> _STATED PROBLEM_
Every line from the beginning of the records below up to the one holding "d = ray(px, py); return CAM + d * ((Z" should be quoted exactly; leave out the rest.

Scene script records
-- BEGIN --

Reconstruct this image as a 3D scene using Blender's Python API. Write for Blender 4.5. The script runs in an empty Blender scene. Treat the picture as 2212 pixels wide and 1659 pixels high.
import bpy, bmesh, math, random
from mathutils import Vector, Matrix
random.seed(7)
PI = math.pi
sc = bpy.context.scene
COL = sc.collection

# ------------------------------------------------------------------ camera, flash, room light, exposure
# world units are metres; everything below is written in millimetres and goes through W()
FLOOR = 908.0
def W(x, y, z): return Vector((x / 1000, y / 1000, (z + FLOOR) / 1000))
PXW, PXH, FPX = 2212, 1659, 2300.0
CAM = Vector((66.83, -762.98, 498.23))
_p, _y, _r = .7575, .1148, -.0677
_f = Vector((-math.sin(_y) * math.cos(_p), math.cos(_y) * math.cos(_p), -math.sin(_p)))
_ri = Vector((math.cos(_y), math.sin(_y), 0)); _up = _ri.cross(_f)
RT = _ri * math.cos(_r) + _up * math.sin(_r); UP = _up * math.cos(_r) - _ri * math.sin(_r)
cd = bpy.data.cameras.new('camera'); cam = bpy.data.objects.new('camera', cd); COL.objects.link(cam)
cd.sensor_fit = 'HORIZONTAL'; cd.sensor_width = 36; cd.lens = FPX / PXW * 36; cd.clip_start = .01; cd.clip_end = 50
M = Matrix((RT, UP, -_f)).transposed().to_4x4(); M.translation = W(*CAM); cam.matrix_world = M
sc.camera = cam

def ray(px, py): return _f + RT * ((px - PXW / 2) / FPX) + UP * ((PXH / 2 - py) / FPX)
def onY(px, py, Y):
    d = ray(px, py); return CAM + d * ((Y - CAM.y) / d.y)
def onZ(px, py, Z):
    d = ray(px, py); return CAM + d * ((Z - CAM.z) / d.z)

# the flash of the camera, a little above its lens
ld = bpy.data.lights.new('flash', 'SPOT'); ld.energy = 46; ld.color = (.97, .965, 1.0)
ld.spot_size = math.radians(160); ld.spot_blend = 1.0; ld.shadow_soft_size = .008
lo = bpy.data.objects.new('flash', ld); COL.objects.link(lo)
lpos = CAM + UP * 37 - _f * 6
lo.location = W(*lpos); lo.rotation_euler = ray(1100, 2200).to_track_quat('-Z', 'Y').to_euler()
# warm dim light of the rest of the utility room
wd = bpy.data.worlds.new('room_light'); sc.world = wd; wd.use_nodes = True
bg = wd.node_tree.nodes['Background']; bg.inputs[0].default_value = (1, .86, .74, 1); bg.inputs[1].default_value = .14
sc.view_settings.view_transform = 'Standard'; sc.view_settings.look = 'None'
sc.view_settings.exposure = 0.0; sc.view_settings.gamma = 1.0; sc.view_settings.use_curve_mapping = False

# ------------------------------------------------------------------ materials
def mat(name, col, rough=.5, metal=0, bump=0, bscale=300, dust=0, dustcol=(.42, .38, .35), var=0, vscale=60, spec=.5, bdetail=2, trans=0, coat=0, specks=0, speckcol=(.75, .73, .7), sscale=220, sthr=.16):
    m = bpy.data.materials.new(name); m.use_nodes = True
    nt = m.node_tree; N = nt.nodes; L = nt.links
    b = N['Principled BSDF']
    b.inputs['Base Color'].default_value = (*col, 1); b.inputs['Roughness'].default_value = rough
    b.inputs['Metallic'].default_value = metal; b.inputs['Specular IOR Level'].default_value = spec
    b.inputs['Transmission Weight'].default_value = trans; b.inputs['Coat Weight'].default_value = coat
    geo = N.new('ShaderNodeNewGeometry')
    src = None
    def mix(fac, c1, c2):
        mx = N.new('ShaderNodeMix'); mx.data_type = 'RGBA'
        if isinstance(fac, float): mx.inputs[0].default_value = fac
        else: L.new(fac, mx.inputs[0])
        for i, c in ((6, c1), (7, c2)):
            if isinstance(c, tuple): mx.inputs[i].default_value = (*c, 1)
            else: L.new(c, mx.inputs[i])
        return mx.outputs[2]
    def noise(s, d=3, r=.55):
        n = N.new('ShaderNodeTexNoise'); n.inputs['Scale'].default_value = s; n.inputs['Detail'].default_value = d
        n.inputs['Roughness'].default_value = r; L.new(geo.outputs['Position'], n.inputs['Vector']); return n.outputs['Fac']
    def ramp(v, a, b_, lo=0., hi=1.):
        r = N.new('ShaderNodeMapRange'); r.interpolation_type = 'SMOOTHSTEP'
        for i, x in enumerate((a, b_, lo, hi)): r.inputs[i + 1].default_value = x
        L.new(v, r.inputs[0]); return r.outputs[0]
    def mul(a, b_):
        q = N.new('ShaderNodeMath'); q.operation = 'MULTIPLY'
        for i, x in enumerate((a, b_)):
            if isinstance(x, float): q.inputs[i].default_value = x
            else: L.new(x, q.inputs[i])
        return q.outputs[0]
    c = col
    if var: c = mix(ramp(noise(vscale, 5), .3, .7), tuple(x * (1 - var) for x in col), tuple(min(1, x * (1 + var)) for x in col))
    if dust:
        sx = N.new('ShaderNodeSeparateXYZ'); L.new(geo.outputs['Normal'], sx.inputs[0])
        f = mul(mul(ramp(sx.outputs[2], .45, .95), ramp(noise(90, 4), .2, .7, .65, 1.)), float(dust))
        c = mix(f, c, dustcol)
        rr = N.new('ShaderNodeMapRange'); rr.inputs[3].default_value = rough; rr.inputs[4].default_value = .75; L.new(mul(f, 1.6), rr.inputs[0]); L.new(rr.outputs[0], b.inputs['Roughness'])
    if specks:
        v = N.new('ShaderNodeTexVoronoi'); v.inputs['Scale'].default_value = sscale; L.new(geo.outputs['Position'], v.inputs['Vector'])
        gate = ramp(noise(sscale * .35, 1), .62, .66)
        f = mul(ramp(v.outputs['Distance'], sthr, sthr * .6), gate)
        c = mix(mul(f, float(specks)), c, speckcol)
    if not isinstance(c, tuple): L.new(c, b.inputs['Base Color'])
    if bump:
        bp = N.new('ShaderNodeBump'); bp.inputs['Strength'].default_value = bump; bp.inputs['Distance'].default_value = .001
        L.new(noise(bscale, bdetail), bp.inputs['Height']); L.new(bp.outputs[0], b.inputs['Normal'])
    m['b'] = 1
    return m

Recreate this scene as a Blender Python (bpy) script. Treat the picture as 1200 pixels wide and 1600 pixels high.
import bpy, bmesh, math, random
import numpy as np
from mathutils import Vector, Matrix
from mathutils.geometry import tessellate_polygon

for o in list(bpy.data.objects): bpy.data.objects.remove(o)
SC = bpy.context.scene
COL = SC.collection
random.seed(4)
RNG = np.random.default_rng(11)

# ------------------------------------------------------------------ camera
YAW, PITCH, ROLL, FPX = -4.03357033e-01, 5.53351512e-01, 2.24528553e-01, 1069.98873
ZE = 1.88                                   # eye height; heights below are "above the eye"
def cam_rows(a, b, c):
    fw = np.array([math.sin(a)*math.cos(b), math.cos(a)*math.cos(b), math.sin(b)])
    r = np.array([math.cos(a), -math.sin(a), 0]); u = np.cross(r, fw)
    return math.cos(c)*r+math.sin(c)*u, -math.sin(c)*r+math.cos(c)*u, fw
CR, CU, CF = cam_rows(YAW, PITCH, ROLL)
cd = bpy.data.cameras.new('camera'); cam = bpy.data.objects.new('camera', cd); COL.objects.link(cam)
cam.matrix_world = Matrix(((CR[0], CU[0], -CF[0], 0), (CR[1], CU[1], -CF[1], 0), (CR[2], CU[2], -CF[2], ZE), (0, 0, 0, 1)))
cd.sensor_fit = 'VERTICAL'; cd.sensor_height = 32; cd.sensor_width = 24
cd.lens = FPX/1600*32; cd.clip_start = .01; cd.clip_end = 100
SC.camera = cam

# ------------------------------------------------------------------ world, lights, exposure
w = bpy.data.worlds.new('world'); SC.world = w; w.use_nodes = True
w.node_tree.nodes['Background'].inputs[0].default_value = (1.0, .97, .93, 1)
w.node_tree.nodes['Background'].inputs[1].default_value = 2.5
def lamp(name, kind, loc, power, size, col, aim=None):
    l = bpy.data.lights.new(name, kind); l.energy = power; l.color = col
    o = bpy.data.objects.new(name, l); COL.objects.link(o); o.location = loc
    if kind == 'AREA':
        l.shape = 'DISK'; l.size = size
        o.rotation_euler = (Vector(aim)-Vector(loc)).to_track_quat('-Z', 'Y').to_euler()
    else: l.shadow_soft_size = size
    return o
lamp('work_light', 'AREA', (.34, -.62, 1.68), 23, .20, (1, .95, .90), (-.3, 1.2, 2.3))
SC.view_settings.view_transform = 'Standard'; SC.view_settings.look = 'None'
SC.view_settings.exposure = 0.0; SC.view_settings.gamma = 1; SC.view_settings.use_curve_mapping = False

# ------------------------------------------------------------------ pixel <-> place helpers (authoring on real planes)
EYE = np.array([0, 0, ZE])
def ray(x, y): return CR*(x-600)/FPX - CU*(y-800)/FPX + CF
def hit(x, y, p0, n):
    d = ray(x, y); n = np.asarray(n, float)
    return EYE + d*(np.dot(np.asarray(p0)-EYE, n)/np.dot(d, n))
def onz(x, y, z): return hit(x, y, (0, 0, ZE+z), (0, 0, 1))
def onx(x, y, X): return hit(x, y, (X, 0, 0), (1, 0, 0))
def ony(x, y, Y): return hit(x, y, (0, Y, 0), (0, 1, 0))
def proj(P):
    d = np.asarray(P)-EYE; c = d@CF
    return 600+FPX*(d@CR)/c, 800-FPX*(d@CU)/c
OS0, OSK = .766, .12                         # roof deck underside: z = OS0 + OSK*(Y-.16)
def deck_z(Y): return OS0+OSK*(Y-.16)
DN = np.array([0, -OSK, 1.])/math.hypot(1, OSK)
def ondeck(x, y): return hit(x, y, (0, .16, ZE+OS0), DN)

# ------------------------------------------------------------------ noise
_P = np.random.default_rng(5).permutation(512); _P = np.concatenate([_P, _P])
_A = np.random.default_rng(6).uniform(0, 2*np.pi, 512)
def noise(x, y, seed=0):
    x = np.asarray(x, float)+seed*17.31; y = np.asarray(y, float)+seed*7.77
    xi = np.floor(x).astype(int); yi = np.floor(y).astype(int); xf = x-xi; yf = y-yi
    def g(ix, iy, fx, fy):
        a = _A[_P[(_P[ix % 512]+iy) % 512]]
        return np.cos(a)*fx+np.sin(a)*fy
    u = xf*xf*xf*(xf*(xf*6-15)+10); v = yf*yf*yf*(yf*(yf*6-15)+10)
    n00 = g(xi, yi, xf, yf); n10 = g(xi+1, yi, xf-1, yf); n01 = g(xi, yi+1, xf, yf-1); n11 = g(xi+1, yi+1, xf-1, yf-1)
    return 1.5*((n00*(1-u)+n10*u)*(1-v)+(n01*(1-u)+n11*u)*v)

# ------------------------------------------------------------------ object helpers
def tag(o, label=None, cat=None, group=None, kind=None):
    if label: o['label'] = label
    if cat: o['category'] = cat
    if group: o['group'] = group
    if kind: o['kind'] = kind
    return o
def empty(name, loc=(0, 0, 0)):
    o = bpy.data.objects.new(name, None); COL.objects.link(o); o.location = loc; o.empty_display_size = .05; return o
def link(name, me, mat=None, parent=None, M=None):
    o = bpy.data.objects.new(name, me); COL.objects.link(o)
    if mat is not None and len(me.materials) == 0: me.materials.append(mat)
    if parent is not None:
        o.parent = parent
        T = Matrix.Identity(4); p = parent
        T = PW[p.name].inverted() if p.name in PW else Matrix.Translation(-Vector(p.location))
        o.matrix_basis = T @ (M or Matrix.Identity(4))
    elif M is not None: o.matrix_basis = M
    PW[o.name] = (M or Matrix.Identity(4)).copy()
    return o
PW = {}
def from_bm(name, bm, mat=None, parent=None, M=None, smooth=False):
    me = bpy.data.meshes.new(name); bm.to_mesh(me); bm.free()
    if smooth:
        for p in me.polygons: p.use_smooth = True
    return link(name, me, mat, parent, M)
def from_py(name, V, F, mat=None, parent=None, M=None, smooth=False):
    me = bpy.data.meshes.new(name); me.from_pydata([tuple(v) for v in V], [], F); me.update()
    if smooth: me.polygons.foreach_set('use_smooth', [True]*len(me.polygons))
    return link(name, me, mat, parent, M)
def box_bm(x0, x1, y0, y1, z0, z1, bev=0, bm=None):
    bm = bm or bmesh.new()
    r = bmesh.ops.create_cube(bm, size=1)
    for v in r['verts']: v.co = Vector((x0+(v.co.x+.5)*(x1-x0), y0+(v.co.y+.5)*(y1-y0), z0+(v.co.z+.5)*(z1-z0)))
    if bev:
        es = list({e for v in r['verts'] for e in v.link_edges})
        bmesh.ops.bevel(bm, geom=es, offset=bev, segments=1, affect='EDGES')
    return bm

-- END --

> _WRITTEN RESPONSE_
Reconstruct this image as a 3D scene using Blender's Python API. Write for Blender 4.5. The script runs in an empty Blender scene. Treat the picture as 2212 pixels wide and 1659 pixels high.
import bpy, bmesh, math, random
from mathutils import Vector, Matrix
random.seed(7)
PI = math.pi
sc = bpy.context.scene
COL = sc.collection

# ------------------------------------------------------------------ camera, flash, room light, exposure
# world units are metres; everything below is written in millimetres and goes through W()
FLOOR = 908.0
def W(x, y, z): return Vector((x / 1000, y / 1000, (z + FLOOR) / 1000))
PXW, PXH, FPX = 2212, 1659, 2300.0
CAM = Vector((66.83, -762.98, 498.23))
_p, _y, _r = .7575, .1148, -.0677
_f = Vector((-math.sin(_y) * math.cos(_p), math.cos(_y) * math.cos(_p), -math.sin(_p)))
_ri = Vector((math.cos(_y), math.sin(_y), 0)); _up = _ri.cross(_f)
RT = _ri * math.cos(_r) + _up * math.sin(_r); UP = _up * math.cos(_r) - _ri * math.sin(_r)
cd = bpy.data.cameras.new('camera'); cam = bpy.data.objects.new('camera', cd); COL.objects.link(cam)
cd.sensor_fit = 'HORIZONTAL'; cd.sensor_width = 36; cd.lens = FPX / PXW * 36; cd.clip_start = .01; cd.clip_end = 50
M = Matrix((RT, UP, -_f)).transposed().to_4x4(); M.translation = W(*CAM); cam.matrix_world = M
sc.camera = cam

def ray(px, py): return _f + RT * ((px - PXW / 2) / FPX) + UP * ((PXH / 2 - py) / FPX)
def onY(px, py, Y):
    d = ray(px, py); return CAM + d * ((Y - CAM.y) / d.y)
def onZ(px, py, Z):
    d = ray(px, py); return CAM + d * ((Z - CAM.z) / d.z)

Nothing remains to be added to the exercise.